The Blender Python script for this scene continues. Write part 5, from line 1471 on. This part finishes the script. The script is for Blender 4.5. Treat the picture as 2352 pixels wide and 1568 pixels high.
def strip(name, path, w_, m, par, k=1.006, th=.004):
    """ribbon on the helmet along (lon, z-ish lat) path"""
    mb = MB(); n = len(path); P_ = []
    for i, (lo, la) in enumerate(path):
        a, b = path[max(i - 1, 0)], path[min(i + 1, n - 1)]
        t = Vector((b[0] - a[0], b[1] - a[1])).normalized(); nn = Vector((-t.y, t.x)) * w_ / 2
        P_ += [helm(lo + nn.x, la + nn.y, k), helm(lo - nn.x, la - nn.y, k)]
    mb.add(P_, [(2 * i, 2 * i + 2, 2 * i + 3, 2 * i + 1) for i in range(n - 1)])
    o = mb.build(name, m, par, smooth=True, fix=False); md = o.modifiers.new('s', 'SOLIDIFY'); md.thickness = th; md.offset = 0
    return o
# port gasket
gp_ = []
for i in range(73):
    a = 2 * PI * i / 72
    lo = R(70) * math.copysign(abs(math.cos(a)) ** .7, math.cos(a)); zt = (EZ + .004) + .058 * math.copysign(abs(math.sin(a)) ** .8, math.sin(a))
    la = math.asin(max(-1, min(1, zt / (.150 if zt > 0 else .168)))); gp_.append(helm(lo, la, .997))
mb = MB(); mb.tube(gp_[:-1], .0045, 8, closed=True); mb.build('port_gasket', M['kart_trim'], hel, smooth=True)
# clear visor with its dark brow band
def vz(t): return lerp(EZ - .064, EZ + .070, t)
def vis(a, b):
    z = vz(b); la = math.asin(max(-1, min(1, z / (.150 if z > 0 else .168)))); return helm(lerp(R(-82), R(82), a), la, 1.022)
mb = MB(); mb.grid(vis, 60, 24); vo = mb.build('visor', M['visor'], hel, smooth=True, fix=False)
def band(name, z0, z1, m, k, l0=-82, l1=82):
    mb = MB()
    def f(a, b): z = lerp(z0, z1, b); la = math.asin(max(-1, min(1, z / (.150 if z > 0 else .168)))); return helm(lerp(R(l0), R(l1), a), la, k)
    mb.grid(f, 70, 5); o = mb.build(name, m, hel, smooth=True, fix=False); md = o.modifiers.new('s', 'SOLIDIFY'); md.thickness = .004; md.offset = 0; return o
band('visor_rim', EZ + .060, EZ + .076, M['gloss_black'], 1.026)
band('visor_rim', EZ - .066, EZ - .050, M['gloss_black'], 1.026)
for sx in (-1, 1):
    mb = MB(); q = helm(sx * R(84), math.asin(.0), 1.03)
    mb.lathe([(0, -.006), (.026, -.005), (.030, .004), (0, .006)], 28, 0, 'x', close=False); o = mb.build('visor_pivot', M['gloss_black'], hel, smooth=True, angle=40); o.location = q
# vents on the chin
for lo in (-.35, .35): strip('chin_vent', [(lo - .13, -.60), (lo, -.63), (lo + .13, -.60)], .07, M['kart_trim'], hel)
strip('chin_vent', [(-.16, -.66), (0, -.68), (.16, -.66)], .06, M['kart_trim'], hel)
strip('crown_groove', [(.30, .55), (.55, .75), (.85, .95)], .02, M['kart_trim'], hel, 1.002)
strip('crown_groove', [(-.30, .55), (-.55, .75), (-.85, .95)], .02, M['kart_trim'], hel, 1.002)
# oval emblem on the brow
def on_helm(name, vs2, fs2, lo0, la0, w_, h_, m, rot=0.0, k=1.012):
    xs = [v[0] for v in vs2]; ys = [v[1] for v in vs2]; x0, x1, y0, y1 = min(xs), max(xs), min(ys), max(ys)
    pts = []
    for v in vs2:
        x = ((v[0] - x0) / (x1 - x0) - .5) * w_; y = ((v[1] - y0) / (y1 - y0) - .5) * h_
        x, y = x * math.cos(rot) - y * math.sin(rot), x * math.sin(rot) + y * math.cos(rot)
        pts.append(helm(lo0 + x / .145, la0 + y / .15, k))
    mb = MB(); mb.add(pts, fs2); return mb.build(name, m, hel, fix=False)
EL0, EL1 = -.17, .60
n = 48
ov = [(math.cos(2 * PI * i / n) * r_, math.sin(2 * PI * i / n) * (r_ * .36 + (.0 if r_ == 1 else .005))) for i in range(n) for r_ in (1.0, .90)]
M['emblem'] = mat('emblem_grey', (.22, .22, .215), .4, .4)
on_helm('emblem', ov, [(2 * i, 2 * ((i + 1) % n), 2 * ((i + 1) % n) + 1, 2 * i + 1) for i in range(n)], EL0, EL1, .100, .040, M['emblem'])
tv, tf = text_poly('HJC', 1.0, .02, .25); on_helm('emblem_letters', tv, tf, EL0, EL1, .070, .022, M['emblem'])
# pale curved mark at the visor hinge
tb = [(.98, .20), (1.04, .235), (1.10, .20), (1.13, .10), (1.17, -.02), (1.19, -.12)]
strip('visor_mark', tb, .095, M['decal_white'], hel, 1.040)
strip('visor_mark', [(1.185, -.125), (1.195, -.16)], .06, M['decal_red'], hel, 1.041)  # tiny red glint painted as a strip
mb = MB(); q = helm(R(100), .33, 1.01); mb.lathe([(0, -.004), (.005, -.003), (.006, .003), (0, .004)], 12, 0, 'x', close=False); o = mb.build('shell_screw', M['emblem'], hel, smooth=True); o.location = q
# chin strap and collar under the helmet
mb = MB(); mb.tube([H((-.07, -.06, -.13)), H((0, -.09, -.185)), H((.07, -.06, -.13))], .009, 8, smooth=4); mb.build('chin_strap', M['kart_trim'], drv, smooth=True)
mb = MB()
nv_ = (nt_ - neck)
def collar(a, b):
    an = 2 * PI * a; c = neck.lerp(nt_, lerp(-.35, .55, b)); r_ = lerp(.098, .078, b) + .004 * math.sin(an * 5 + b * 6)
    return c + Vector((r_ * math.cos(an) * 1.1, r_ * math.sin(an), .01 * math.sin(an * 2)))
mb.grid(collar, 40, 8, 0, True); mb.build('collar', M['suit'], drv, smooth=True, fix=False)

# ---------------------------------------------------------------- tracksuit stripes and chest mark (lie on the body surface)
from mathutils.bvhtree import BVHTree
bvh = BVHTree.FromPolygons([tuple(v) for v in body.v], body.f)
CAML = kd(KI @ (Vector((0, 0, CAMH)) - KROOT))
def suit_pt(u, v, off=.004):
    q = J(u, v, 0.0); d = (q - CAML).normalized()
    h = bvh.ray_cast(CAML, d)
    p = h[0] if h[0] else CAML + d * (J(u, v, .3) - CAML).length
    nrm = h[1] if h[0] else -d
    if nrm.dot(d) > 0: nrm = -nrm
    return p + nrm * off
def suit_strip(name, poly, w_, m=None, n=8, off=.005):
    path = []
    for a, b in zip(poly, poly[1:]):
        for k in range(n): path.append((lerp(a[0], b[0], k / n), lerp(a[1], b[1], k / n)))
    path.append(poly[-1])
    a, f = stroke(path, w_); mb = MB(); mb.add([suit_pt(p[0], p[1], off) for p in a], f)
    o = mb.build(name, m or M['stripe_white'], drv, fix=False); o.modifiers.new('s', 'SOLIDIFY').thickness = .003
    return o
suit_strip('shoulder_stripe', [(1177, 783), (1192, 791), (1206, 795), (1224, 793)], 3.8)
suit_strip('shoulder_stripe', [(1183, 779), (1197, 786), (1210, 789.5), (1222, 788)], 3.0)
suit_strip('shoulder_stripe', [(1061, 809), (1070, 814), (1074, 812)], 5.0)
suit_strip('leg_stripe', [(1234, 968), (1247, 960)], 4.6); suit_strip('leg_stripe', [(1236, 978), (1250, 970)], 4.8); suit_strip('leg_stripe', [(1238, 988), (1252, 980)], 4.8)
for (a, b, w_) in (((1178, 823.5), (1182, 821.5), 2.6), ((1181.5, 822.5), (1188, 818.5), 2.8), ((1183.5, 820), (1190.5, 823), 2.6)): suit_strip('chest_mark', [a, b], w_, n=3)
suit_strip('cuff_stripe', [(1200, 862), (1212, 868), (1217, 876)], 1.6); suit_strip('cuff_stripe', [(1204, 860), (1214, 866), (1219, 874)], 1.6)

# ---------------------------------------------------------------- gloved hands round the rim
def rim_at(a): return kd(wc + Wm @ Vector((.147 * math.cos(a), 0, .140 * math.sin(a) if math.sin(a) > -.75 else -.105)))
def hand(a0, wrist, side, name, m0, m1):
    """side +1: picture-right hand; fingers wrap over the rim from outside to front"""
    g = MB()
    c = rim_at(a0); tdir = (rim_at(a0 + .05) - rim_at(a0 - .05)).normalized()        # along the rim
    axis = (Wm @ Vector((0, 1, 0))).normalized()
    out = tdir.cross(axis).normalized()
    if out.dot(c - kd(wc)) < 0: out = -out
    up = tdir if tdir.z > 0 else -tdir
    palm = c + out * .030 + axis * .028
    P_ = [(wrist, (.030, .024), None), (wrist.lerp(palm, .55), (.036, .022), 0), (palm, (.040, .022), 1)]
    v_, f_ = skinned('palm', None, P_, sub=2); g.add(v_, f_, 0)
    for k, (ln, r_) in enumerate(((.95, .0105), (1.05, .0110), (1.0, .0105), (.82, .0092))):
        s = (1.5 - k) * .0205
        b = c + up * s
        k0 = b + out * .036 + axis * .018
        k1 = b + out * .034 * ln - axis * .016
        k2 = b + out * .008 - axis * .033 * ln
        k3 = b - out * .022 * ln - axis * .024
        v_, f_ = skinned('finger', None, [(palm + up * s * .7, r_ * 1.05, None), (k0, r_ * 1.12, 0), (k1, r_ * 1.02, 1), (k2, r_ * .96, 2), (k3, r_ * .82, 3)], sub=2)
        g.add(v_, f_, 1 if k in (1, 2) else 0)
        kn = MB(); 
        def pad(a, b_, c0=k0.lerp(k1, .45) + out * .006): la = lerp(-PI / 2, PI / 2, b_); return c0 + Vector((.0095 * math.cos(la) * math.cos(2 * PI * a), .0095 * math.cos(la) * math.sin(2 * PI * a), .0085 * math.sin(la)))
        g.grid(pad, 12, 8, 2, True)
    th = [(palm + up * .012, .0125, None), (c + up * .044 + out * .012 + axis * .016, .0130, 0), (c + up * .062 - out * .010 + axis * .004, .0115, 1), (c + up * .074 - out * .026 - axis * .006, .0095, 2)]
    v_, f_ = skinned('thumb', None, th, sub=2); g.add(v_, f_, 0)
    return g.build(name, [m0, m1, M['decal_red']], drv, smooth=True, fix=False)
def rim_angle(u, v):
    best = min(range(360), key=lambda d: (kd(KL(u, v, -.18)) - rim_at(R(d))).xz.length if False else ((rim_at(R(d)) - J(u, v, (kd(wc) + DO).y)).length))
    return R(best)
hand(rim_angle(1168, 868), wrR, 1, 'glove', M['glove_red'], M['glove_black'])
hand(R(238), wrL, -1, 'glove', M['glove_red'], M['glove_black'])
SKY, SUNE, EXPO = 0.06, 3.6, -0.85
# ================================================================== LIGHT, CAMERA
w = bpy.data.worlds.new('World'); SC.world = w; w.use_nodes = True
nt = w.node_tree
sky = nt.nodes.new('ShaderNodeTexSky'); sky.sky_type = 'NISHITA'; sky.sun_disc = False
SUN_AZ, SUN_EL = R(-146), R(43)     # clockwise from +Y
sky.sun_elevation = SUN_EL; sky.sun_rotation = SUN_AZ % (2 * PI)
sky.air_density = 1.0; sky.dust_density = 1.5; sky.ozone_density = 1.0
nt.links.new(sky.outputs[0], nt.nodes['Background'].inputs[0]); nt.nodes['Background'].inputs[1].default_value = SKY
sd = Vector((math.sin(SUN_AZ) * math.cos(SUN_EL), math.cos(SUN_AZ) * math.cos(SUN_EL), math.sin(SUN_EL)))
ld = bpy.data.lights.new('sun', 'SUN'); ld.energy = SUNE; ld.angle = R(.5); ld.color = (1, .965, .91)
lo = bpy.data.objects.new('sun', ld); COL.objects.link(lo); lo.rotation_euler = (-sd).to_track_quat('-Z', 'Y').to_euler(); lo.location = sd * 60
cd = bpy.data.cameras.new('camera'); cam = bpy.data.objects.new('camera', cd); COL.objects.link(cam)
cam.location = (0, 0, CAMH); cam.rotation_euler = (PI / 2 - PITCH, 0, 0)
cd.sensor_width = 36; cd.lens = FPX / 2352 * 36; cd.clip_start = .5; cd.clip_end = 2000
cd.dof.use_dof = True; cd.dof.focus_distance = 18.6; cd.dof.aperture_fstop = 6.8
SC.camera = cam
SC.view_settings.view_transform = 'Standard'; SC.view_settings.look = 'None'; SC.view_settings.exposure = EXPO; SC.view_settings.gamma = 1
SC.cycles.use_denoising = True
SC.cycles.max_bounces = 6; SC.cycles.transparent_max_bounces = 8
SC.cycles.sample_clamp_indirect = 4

■ **PROMPT**
Say how many lines of the data include the word "picture". Nothing other than the number should be given.

■ **COMPLETED EXERCISE**
2